> [Excerpt from a dataset]
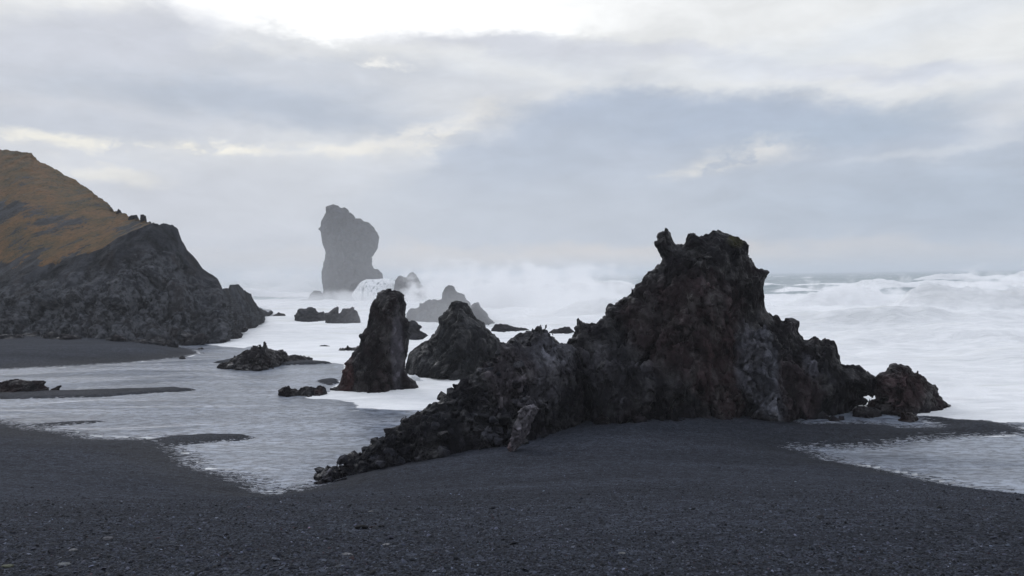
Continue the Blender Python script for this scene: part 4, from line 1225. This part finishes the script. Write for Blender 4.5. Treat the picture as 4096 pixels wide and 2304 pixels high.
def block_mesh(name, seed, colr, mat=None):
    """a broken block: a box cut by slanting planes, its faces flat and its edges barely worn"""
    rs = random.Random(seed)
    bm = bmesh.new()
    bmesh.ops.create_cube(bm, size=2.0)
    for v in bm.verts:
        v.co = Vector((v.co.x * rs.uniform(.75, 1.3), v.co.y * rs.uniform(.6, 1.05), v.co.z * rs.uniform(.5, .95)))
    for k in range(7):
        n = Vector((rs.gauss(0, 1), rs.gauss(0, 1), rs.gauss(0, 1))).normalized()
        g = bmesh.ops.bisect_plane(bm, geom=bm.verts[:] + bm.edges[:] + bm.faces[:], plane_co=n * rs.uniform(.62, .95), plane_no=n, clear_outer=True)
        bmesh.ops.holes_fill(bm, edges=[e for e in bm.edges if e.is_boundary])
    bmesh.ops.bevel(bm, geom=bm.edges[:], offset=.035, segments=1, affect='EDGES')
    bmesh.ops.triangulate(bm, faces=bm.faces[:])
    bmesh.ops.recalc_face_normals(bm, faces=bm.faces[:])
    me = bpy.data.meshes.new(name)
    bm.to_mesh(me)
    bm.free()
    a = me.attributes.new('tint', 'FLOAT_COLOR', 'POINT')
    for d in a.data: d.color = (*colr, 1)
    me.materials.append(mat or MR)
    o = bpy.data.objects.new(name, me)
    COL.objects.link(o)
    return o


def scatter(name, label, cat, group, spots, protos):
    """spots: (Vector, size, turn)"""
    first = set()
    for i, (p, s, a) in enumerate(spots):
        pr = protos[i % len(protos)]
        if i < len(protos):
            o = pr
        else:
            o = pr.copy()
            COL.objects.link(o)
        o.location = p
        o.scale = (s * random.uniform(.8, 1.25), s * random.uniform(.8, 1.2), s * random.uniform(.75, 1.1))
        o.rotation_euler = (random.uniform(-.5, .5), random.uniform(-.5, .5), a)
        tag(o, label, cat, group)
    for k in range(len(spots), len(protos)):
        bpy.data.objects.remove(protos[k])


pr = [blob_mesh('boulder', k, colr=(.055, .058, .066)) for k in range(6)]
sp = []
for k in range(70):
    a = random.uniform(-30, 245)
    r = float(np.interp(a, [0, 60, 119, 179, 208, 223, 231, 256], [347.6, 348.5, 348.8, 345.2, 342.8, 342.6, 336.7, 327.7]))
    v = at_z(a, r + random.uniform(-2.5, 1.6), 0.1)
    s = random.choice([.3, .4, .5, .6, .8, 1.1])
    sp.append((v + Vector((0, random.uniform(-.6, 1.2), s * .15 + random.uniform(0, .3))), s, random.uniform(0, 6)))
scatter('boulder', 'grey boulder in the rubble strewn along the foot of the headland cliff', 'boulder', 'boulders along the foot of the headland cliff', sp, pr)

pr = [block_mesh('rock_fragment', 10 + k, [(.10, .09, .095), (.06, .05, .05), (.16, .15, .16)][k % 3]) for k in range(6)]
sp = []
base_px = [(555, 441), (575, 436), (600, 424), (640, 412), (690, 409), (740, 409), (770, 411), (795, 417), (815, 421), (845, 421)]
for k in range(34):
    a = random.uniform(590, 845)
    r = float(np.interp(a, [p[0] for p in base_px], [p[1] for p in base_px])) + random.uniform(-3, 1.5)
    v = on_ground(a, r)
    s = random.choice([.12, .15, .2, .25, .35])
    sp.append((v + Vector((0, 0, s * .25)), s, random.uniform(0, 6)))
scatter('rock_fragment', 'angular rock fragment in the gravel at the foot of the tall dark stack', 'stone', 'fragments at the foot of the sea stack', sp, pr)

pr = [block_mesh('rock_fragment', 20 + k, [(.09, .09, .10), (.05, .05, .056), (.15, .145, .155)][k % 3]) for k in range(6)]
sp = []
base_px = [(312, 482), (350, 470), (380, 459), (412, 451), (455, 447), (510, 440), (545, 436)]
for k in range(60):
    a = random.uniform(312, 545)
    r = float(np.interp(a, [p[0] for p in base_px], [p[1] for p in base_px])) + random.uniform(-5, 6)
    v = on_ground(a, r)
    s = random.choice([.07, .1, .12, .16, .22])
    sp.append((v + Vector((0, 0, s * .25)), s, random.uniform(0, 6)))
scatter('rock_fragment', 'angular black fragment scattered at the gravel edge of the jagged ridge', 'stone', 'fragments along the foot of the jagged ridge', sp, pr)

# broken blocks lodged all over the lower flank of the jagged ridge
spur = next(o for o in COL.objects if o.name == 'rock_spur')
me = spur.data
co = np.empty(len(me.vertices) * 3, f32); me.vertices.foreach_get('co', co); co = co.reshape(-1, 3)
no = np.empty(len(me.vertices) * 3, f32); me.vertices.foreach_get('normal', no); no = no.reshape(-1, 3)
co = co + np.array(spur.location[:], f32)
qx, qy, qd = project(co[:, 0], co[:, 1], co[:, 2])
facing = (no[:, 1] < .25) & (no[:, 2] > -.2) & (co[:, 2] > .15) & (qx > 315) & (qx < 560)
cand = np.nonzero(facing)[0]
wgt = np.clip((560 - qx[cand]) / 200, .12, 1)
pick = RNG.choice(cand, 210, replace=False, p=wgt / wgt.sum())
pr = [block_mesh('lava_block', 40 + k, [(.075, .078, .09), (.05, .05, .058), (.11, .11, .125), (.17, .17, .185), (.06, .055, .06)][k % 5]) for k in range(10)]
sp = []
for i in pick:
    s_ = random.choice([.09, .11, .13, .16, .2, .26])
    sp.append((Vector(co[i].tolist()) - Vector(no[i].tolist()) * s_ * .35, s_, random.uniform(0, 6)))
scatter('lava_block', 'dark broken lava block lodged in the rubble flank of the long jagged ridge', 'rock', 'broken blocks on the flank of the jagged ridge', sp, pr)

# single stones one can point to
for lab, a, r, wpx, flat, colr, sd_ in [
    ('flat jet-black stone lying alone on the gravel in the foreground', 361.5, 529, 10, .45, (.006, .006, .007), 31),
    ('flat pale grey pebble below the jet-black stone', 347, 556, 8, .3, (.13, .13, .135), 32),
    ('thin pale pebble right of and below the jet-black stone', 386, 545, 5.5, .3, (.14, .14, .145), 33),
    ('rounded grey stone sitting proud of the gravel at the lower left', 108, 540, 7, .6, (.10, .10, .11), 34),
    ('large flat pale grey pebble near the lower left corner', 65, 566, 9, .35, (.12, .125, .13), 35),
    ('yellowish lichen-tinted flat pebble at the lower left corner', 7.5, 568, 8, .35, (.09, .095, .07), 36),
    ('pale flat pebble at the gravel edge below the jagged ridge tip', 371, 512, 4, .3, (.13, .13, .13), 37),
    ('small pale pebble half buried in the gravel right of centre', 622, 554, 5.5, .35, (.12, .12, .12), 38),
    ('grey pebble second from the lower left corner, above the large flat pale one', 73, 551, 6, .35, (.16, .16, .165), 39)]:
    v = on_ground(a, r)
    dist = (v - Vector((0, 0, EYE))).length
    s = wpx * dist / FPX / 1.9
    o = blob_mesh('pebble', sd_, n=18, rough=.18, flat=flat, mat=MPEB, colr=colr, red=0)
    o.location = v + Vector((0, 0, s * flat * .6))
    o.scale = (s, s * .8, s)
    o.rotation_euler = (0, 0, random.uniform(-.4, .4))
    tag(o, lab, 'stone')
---
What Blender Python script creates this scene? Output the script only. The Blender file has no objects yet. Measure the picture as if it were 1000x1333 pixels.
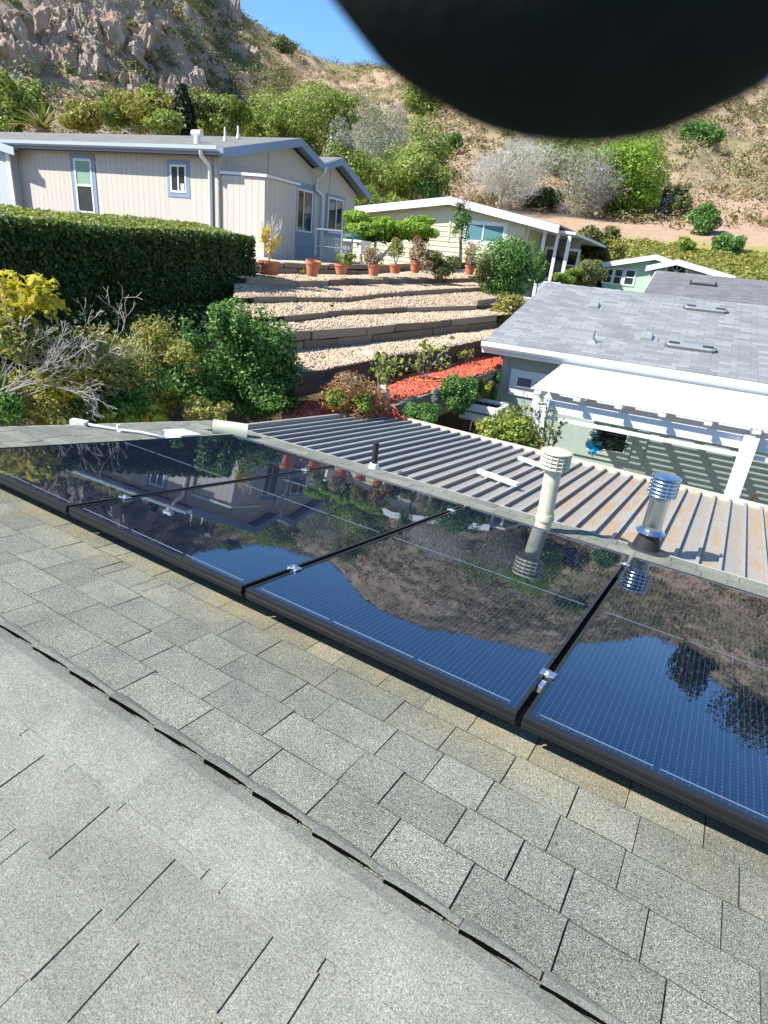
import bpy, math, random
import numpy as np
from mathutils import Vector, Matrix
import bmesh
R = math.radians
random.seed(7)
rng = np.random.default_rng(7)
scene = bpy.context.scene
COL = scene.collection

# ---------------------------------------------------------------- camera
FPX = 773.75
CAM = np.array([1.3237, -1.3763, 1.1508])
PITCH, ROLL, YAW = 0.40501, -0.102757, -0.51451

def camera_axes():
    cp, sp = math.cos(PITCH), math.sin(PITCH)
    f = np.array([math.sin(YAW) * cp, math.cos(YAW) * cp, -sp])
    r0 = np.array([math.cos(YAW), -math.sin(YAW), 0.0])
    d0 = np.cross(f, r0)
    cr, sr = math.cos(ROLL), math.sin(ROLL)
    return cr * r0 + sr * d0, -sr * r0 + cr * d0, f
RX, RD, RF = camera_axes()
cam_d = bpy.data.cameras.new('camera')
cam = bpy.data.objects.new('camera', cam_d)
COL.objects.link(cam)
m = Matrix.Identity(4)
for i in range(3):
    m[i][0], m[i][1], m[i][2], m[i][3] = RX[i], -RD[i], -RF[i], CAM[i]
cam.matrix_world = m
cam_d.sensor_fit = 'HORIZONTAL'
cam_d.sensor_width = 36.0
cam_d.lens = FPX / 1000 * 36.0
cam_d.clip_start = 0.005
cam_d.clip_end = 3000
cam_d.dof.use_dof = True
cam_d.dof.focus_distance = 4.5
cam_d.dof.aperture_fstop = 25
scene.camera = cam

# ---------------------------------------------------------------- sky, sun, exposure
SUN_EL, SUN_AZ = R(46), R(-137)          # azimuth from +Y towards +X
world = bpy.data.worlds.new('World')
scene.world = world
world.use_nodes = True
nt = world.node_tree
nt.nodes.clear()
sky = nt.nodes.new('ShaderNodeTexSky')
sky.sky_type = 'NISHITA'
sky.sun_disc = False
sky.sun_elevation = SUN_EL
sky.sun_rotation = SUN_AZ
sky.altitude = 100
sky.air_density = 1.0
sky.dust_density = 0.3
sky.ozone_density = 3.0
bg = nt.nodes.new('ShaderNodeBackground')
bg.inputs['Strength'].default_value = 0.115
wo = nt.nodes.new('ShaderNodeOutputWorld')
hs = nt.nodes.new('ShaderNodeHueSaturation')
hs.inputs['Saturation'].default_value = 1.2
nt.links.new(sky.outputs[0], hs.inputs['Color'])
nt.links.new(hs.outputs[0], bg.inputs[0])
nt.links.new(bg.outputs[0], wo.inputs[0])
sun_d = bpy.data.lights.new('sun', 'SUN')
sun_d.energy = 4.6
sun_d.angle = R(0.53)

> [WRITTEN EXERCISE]
Print the line above containing "What Blender Python", the line containing "COL = scene.collection", and everything between them, exactly as written. Pictures stay out.

> [FULL ANSWER]
What Blender Python script creates this scene? Output the script only. The Blender file has no objects yet. Measure the picture as if it were 1000x1333 pixels.
import bpy, math, random
import numpy as np
from mathutils import Vector, Matrix
import bmesh
R = math.radians
random.seed(7)
rng = np.random.default_rng(7)
scene = bpy.context.scene
COL = scene.collection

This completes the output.